TASK DETAILS —
Exactly retype the lines of the material from its first line to the line with "ty0, x0, x1)", including both.

ENTRIES SHOWN —
# # #
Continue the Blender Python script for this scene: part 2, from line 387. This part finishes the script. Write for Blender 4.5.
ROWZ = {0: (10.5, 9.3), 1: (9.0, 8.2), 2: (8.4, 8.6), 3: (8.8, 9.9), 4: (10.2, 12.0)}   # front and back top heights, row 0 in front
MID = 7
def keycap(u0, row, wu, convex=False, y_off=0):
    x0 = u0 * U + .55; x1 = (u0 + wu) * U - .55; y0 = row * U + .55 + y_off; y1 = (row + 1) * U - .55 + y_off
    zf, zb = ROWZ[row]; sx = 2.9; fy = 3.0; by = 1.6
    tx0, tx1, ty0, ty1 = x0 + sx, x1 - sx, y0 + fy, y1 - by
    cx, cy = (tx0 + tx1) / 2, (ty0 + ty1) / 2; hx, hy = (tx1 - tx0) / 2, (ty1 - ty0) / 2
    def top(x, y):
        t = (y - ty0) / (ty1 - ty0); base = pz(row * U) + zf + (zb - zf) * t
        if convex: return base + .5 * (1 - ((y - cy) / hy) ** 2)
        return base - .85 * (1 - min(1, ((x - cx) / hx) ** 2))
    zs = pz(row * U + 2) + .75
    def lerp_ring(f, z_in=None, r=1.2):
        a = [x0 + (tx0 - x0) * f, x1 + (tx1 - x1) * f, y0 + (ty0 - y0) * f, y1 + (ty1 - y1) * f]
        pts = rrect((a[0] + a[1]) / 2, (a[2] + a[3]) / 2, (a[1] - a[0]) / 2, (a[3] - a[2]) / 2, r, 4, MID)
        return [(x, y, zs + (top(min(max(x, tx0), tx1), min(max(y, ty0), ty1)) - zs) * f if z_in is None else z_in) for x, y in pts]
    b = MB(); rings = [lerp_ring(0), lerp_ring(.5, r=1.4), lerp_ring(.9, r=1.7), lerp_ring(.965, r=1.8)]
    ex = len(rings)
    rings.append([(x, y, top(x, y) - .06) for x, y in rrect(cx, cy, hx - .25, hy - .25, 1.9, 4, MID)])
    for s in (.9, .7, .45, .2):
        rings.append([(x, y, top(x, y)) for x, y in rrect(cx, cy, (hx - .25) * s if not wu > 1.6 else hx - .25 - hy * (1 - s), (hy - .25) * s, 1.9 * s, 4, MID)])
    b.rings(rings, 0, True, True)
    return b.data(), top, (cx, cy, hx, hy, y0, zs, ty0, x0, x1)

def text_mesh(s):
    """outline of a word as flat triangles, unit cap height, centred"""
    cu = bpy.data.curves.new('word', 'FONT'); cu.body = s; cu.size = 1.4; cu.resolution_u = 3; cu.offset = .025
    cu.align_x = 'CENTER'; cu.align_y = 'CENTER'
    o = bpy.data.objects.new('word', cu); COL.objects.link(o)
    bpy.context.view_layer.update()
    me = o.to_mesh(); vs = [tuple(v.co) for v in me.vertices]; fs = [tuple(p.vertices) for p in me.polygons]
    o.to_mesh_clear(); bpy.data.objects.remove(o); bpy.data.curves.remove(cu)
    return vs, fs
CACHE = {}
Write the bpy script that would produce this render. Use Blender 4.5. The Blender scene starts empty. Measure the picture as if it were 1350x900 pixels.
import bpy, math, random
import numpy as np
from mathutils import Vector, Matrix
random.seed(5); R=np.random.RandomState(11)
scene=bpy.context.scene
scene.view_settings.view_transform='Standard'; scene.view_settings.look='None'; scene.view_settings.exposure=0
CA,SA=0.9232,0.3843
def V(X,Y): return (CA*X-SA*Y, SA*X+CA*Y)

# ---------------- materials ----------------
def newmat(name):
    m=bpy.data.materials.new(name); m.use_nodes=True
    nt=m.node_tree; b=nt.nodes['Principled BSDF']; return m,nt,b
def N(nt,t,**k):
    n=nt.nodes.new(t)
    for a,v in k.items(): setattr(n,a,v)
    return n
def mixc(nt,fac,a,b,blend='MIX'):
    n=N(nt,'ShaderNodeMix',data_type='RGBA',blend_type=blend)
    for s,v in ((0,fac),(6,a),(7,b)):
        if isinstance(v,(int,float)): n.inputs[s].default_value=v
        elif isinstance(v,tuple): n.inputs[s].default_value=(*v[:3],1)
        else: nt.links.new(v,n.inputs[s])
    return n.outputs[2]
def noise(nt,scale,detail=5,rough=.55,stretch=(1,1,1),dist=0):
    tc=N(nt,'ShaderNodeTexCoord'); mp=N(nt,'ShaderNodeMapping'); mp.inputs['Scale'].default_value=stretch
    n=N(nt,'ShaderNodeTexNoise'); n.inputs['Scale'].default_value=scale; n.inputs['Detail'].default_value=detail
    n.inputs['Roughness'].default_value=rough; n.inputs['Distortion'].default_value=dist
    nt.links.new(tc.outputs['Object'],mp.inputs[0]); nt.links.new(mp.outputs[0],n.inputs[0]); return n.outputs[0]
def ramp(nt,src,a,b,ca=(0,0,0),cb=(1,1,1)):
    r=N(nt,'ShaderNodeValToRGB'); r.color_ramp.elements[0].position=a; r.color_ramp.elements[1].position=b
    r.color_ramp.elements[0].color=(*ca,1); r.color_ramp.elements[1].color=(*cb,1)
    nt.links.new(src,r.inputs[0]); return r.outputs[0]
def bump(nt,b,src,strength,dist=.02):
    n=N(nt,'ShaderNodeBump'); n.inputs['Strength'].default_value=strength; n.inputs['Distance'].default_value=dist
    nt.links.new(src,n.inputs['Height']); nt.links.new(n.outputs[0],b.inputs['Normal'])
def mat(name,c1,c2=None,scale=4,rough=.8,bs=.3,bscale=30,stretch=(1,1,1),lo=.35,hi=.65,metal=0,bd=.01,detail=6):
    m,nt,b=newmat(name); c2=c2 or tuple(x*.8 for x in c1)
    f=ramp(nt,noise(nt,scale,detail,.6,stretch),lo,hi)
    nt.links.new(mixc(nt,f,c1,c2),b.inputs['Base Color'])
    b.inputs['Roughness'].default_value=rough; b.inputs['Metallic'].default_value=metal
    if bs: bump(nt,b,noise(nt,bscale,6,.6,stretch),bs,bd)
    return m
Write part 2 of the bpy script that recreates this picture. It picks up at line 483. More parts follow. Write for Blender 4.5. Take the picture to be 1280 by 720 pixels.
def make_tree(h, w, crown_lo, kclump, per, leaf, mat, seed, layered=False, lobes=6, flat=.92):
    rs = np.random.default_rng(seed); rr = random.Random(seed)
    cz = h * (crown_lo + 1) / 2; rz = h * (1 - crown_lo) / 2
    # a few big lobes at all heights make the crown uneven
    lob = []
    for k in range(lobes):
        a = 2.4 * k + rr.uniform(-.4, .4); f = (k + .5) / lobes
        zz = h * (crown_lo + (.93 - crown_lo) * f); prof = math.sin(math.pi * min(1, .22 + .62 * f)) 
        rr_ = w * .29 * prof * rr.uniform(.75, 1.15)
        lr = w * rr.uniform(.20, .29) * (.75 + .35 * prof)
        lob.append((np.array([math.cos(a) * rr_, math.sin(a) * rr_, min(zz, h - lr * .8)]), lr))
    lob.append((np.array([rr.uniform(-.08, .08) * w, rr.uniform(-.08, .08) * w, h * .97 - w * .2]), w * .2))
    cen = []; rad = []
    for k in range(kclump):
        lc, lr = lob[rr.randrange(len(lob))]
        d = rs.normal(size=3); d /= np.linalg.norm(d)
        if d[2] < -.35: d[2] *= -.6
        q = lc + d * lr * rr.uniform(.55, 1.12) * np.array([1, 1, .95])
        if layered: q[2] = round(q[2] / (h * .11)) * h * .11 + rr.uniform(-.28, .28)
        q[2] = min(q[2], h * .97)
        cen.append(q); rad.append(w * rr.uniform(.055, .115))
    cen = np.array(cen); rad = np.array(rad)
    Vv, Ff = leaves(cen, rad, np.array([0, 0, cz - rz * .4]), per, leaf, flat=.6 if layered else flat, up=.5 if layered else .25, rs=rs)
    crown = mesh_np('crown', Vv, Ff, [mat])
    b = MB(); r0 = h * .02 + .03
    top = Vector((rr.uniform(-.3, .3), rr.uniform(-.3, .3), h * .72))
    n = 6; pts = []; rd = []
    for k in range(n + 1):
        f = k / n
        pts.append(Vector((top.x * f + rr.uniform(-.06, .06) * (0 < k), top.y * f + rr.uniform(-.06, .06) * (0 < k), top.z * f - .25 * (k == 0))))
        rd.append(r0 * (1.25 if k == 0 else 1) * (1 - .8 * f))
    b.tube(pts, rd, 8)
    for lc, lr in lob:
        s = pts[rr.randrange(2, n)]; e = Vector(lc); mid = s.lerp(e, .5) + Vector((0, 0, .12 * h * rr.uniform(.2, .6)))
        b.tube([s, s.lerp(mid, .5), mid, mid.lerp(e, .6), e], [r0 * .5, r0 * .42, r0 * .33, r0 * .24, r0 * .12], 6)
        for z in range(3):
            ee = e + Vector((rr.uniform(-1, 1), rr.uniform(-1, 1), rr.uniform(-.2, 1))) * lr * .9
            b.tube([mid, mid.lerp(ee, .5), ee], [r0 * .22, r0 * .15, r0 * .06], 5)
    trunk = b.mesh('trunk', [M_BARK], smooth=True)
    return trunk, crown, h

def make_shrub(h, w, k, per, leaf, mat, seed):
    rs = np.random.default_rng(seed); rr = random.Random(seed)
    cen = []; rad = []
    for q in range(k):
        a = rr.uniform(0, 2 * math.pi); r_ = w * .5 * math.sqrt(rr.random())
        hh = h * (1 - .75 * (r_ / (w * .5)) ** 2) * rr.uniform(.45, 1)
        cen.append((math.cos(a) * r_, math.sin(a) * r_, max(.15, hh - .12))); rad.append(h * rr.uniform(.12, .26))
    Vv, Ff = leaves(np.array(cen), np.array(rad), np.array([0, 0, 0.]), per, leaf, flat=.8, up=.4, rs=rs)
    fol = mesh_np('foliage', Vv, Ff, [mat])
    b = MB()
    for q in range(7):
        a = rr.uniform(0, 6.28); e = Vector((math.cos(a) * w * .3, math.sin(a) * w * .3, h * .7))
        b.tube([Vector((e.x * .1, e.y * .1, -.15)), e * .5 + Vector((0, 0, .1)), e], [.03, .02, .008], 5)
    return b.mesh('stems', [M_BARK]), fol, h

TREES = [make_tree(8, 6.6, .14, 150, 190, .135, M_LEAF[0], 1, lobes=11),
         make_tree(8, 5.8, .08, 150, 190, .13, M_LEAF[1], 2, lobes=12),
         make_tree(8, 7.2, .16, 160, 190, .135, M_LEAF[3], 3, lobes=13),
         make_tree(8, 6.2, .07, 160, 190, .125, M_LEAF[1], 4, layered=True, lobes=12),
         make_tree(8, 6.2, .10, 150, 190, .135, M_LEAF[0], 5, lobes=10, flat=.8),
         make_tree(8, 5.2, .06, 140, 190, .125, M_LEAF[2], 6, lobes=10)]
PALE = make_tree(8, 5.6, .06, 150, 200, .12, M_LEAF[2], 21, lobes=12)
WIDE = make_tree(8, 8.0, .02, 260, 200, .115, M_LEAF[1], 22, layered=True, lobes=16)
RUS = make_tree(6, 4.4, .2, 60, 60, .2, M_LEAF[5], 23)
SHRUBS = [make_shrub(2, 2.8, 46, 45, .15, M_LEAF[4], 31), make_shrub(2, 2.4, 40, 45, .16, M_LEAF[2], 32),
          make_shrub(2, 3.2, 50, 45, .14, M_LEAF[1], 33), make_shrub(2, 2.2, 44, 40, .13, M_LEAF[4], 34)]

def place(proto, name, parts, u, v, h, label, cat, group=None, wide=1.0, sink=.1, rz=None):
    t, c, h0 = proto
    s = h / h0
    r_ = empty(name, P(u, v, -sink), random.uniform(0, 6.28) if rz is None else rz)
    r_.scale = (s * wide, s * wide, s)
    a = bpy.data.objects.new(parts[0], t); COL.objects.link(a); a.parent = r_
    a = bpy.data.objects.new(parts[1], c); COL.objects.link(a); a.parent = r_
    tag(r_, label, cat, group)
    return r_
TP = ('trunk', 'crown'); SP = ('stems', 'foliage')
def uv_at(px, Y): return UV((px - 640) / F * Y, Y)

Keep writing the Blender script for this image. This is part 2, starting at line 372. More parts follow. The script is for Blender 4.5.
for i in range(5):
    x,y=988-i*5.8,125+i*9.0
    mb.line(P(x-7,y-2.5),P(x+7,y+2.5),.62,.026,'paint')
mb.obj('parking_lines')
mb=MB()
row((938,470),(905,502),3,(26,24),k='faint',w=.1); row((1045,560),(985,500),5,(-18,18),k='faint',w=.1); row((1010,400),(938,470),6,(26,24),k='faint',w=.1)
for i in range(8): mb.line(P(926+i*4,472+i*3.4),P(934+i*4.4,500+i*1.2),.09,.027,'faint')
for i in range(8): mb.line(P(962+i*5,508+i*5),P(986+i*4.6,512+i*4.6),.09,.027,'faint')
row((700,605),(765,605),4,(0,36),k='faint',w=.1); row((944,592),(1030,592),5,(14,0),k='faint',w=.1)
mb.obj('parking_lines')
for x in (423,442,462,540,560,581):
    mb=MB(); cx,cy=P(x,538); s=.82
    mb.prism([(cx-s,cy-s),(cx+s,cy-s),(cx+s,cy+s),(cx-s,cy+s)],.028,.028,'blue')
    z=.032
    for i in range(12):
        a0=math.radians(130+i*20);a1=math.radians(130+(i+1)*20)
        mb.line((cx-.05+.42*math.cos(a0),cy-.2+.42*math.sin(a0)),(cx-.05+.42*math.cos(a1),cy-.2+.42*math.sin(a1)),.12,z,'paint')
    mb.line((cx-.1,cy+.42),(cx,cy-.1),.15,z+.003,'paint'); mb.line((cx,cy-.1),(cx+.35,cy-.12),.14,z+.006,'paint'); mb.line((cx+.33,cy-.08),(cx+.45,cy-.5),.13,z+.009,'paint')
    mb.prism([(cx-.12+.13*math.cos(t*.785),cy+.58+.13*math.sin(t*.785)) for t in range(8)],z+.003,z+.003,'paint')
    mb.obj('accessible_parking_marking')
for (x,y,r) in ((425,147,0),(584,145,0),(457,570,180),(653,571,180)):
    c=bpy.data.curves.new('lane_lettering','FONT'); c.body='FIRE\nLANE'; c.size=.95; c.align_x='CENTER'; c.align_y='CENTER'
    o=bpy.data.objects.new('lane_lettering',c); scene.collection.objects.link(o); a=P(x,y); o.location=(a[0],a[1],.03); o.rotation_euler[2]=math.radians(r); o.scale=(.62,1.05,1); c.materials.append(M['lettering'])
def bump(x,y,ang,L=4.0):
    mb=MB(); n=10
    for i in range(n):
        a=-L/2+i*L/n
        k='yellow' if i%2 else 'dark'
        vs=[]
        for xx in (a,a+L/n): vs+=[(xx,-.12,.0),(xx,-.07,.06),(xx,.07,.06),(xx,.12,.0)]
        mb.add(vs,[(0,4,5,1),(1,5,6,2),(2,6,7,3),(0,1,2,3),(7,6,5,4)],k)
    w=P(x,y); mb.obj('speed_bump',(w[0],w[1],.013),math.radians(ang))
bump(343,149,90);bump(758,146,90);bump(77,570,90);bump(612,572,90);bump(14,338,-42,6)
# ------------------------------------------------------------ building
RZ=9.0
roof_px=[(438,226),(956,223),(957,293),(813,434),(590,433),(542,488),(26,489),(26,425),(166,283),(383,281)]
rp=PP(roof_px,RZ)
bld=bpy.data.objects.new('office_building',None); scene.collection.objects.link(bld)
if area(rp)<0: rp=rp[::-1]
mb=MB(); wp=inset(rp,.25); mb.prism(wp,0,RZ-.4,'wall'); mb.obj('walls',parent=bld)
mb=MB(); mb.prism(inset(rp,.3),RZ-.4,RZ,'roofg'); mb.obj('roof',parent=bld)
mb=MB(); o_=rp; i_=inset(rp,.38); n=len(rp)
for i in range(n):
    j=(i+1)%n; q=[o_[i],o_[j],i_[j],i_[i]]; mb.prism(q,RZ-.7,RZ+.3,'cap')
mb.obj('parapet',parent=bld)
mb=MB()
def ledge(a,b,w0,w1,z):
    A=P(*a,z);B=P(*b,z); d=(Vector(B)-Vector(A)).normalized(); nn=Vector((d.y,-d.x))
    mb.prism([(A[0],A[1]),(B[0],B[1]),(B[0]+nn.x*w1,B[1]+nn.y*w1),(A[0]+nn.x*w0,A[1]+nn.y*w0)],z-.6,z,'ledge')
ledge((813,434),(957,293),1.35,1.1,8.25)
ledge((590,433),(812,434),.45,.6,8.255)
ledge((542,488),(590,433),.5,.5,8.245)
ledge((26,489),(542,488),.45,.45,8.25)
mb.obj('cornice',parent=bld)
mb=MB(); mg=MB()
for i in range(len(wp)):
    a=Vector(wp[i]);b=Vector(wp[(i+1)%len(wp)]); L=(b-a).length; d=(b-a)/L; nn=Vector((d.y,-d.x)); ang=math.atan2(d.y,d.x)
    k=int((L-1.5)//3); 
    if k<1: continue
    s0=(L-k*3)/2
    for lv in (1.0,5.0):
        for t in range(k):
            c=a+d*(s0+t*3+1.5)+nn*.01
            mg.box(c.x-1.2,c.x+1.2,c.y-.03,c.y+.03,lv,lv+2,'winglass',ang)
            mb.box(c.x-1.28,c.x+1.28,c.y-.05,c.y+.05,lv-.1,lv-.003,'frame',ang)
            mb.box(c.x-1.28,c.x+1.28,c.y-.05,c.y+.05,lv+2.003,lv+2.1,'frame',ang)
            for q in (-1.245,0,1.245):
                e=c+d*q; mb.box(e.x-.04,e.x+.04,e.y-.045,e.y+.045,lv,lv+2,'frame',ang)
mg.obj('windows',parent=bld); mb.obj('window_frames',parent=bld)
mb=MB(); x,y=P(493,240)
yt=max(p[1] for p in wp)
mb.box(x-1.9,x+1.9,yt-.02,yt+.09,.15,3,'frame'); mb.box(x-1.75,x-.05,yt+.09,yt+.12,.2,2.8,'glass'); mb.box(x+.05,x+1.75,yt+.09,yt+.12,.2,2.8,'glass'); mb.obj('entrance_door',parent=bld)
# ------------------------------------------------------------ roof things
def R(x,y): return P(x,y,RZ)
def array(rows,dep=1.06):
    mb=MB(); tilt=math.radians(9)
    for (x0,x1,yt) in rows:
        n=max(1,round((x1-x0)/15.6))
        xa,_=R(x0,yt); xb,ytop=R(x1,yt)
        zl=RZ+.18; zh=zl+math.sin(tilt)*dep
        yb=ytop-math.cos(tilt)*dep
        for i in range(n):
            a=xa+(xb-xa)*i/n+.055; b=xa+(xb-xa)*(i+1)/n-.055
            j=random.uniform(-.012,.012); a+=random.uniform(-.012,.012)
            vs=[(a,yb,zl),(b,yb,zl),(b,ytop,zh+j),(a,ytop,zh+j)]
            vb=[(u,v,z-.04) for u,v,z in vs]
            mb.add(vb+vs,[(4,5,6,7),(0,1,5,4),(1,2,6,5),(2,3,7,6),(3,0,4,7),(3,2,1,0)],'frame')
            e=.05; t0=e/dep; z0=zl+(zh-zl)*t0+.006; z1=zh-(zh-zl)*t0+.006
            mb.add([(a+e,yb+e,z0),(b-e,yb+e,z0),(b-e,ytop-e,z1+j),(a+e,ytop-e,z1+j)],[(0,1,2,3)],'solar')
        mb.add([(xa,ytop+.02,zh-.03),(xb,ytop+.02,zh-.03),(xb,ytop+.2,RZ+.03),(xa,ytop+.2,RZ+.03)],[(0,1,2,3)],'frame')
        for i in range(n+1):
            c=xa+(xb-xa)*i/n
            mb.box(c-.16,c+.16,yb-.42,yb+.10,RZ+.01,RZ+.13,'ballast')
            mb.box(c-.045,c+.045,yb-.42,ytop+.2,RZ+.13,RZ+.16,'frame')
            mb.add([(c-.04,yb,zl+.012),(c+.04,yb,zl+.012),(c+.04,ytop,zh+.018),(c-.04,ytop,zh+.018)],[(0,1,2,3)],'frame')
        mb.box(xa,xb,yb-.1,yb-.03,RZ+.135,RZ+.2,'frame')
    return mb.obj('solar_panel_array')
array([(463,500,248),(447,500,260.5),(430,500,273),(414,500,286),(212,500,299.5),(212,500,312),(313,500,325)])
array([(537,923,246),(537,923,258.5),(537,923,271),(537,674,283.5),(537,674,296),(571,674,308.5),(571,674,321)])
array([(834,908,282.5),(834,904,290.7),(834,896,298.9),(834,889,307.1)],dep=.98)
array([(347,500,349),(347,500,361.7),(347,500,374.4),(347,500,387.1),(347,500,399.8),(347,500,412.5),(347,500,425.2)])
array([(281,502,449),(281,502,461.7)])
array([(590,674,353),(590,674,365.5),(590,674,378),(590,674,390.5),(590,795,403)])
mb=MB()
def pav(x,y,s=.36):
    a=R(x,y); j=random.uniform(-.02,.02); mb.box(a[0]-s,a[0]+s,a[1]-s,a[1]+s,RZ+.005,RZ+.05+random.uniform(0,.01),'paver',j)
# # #
RESULT FOR THIS TASK —
Continue the Blender Python script for this scene: part 2, from line 387. This part finishes the script. Write for Blender 4.5.
ROWZ = {0: (10.5, 9.3), 1: (9.0, 8.2), 2: (8.4, 8.6), 3: (8.8, 9.9), 4: (10.2, 12.0)}   # front and back top heights, row 0 in front
MID = 7
def keycap(u0, row, wu, convex=False, y_off=0):
    x0 = u0 * U + .55; x1 = (u0 + wu) * U - .55; y0 = row * U + .55 + y_off; y1 = (row + 1) * U - .55 + y_off
    zf, zb = ROWZ[row]; sx = 2.9; fy = 3.0; by = 1.6
    tx0, tx1, ty0, ty1 = x0 + sx, x1 - sx, y0 + fy, y1 - by
    cx, cy = (tx0 + tx1) / 2, (ty0 + ty1) / 2; hx, hy = (tx1 - tx0) / 2, (ty1 - ty0) / 2
    def top(x, y):
        t = (y - ty0) / (ty1 - ty0); base = pz(row * U) + zf + (zb - zf) * t
        if convex: return base + .5 * (1 - ((y - cy) / hy) ** 2)
        return base - .85 * (1 - min(1, ((x - cx) / hx) ** 2))
    zs = pz(row * U + 2) + .75
    def lerp_ring(f, z_in=None, r=1.2):
        a = [x0 + (tx0 - x0) * f, x1 + (tx1 - x1) * f, y0 + (ty0 - y0) * f, y1 + (ty1 - y1) * f]
        pts = rrect((a[0] + a[1]) / 2, (a[2] + a[3]) / 2, (a[1] - a[0]) / 2, (a[3] - a[2]) / 2, r, 4, MID)
        return [(x, y, zs + (top(min(max(x, tx0), tx1), min(max(y, ty0), ty1)) - zs) * f if z_in is None else z_in) for x, y in pts]
    b = MB(); rings = [lerp_ring(0), lerp_ring(.5, r=1.4), lerp_ring(.9, r=1.7), lerp_ring(.965, r=1.8)]
    ex = len(rings)
    rings.append([(x, y, top(x, y) - .06) for x, y in rrect(cx, cy, hx - .25, hy - .25, 1.9, 4, MID)])
    for s in (.9, .7, .45, .2):
        rings.append([(x, y, top(x, y)) for x, y in rrect(cx, cy, (hx - .25) * s if not wu > 1.6 else hx - .25 - hy * (1 - s), (hy - .25) * s, 1.9 * s, 4, MID)])
    b.rings(rings, 0, True, True)
    return b.data(), top, (cx, cy, hx, hy, y0, zs, ty0, x0, x1)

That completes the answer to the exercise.